SA has a lot of catching up to do in the energy sector

Years of interference at Eskom have left the country lagging behind, but a new plan is ready to roll.


Political, labour and business interference in the energy sector policy-making process has for eight years proven to be a stumbling block in government concluding the much-awaited Integrated Resource Plan (IRP), which could have seen hundreds of billions of rands in new investments being unlocked and electricity prices being lowered in South Africa, energy expert Chris Yelland said yesterday.

So intense has the interference from stakeholders with vested interests on the energy policy direction been during the Jacob Zuma presidency, that years of delay in finalising the IRP have made it difficult for energy ministers to procure new energy generation capacity.

Delivering a keynote address at the Africa Oil and Power event in Cape Town yesterday, Mineral Resources and Energy Minister Gwede Mantashe was bullish that the IRP would be concluded soon.

“By Wednesday, the IRP will be gazetted,” said Mantashe. “The plan will lay the foundation for investment in power generation.”

While cautiously welcoming Mantashe’s remarks, Yelland expressed scepticism on government’s timeline – taking into account that the draft plan would first go to Cabinet on Wednesday and that changes might be proposed before being approved – paving the way for it to be gazetted.

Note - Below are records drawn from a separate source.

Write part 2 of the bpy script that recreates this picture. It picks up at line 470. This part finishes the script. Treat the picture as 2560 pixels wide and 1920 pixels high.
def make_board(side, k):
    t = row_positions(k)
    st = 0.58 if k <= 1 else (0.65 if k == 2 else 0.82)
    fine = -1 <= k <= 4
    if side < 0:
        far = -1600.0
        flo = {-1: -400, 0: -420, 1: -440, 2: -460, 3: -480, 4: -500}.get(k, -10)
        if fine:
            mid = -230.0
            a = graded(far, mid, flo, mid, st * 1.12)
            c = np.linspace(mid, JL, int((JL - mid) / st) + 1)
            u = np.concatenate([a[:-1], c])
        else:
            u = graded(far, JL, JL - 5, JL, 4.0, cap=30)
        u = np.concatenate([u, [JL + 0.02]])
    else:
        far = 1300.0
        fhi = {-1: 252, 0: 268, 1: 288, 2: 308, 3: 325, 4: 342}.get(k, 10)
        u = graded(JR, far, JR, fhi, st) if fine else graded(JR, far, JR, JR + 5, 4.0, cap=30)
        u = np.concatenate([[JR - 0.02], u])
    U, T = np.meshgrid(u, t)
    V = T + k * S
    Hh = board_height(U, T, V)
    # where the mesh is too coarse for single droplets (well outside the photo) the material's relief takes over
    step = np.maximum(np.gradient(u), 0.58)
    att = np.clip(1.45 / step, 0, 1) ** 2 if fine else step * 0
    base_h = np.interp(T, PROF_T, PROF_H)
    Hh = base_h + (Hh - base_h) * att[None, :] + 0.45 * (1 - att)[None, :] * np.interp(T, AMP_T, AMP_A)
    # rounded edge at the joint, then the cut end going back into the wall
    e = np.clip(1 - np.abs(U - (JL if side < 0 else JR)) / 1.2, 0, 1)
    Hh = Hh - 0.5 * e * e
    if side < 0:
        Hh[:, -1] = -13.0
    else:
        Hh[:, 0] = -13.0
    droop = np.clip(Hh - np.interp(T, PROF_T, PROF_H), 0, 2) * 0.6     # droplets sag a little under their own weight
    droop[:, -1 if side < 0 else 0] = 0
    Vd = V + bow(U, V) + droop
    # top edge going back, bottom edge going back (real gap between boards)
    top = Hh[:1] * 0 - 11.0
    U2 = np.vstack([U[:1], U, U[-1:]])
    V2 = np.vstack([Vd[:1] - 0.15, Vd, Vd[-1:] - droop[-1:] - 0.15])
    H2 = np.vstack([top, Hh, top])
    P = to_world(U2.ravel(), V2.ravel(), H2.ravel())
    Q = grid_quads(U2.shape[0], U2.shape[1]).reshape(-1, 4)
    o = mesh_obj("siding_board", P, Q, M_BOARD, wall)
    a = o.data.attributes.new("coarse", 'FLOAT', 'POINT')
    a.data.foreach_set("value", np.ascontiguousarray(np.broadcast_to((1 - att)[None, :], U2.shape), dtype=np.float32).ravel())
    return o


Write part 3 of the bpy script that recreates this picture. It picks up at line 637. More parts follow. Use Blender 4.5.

On why the IRP has taken long to be concluded, Yelland said that under the Zuma administration, the country saw frequent Cabinet reshuffles in the energy portfolio. On what was needed to address the current energy crisis, Yelland said: “Getting the IRP finalised soonest is the starting point. You then introduce diversity in the energy sector by moving away from a single generation company called Eskom, which should be unbundled.

“If you have several electricity generation companies, you mitigate the risk of the country being dependent on Eskom alone.

“Coal accounts for 80% of our power generation and you need to move away from heavy reliance on coal by bringing in an energy mix that includes solar, hydro and wind as sources.”

Nuclear energy, said Yelland, was “more long term”.

“It takes 10 years to build a nuclear reactor, which becomes an expensive mega project.

“We need to build smaller and flexible power stations to avoid cost overruns we have seen at Medupi and Kusile.”